Daniel Markey
The Shaksgam Valley—also referred to as the Trans-Karakoram Tract—is a sparsely populated region north of the Siachen Glacier disputed by China, India, and Pakistan. India considers the territory part of the former princely state of Jammu and Kashmir and therefore asserts sovereignty over it, while Pakistan maintains its right to dictate its administration as a former piece of its broader Kashmir claim.
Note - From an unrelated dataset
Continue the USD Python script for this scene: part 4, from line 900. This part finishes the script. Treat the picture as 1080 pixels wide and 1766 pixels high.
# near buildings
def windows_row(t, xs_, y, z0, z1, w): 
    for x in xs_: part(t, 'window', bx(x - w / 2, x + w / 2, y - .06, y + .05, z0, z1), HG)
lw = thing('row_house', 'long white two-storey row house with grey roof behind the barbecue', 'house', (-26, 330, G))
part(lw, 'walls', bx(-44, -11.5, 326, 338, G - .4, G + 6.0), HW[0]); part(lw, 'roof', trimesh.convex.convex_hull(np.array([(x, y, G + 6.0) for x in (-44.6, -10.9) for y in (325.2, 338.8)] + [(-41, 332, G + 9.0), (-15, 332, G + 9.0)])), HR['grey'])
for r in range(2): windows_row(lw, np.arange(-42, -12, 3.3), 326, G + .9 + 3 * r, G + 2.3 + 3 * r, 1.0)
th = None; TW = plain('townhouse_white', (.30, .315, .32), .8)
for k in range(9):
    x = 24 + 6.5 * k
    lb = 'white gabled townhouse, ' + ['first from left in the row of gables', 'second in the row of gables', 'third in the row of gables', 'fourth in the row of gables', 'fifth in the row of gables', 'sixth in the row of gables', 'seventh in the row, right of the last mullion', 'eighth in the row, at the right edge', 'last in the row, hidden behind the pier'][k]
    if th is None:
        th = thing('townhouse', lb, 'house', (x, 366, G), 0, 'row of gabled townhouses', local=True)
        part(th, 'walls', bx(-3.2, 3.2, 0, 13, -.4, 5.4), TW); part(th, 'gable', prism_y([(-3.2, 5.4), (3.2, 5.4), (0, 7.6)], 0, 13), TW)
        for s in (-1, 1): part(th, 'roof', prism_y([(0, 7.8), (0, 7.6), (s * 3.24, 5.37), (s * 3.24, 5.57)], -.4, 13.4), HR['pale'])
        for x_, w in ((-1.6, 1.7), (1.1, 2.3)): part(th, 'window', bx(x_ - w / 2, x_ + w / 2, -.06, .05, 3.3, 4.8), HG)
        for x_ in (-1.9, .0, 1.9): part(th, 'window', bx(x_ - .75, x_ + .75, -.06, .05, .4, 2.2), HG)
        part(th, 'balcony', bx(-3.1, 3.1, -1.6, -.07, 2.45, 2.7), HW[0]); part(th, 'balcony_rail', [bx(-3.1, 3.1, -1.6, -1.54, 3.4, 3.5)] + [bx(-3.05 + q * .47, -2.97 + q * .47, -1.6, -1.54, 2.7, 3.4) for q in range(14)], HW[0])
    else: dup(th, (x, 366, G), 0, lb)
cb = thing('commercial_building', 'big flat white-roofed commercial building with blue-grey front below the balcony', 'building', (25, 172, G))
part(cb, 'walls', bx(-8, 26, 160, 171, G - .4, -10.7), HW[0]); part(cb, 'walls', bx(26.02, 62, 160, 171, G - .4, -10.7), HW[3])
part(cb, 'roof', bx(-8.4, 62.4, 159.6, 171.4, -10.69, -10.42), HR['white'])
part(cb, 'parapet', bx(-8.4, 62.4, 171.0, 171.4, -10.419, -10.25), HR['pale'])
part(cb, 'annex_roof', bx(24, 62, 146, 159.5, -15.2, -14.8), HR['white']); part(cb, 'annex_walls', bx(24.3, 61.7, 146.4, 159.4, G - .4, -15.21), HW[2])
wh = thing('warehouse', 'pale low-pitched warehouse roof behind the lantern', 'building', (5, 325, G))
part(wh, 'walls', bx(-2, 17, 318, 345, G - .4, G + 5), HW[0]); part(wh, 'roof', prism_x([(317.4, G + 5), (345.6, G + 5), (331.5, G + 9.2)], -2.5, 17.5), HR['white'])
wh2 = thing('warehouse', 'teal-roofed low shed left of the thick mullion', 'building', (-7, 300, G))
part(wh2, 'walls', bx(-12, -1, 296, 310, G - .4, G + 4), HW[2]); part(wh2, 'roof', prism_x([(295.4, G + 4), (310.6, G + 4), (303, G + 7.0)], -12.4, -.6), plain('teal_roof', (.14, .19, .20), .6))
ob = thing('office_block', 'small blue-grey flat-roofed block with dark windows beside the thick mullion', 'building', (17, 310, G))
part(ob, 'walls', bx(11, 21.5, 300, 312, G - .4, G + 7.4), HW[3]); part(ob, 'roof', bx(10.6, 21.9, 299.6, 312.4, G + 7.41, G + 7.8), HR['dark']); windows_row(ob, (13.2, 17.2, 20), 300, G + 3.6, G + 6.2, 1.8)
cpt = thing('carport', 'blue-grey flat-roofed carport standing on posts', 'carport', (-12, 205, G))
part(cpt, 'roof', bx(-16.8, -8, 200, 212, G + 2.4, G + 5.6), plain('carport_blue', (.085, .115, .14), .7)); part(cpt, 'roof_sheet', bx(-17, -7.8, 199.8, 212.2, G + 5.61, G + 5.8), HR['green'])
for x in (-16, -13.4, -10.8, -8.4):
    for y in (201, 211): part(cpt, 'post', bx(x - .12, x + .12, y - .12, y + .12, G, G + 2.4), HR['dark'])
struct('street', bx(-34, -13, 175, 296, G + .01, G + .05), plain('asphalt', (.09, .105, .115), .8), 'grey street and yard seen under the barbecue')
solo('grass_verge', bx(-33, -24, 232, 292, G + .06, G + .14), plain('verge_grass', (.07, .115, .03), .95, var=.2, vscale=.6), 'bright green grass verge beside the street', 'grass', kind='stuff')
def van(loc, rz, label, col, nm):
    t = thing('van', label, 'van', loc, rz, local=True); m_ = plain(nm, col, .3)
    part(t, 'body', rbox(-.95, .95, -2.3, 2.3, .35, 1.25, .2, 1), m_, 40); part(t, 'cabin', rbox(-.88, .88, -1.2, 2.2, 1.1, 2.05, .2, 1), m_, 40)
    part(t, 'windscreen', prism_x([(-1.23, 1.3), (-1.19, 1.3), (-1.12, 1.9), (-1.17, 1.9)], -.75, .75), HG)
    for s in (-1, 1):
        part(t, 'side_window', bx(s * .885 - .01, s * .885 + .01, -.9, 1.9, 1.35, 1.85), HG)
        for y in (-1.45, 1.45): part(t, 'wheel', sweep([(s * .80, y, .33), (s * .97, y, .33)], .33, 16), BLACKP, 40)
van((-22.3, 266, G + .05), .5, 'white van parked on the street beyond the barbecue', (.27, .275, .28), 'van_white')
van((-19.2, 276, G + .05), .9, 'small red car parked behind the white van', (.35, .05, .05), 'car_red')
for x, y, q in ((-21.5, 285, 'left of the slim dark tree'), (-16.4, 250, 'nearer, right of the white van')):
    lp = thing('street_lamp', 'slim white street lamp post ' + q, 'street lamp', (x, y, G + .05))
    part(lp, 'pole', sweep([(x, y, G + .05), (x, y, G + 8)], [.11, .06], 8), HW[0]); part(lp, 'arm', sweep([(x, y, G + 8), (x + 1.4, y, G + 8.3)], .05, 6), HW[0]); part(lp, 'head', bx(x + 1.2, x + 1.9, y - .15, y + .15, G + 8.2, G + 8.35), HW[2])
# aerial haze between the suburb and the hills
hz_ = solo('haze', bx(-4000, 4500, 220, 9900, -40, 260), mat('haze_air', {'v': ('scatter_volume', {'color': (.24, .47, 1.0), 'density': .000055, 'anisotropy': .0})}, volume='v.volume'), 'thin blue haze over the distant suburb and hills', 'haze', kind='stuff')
In 1963, Pakistan and China signed the Sino-Pakistan Boundary Agreement, under which Pakistan provisionally ceded control of the Shaksgam Valley to China, pending a final resolution of the Kashmir dispute. The 1962 Sino-Indian War over disputed border territory motivated Pakistan to seek peaceful negotiations to settle its own nondelineated border with China in the contested Kashmir region. The agreement enabled Pakistan to gain the upper hand against India in Kashmir while securing a stronger partnership with China in the aftermath of India’s 1962 defeat. India rejected the agreement as illegal, arguing that Pakistan lacked authority to transfer territory it did not sovereignly control. Today, China administers the area in practice, while India continues to contest both the boundary agreement and China’s presence there, making the Shaksgam Valley a politically sensitive flashpoint at the intersection of the China-India and India-Pakistan disputes.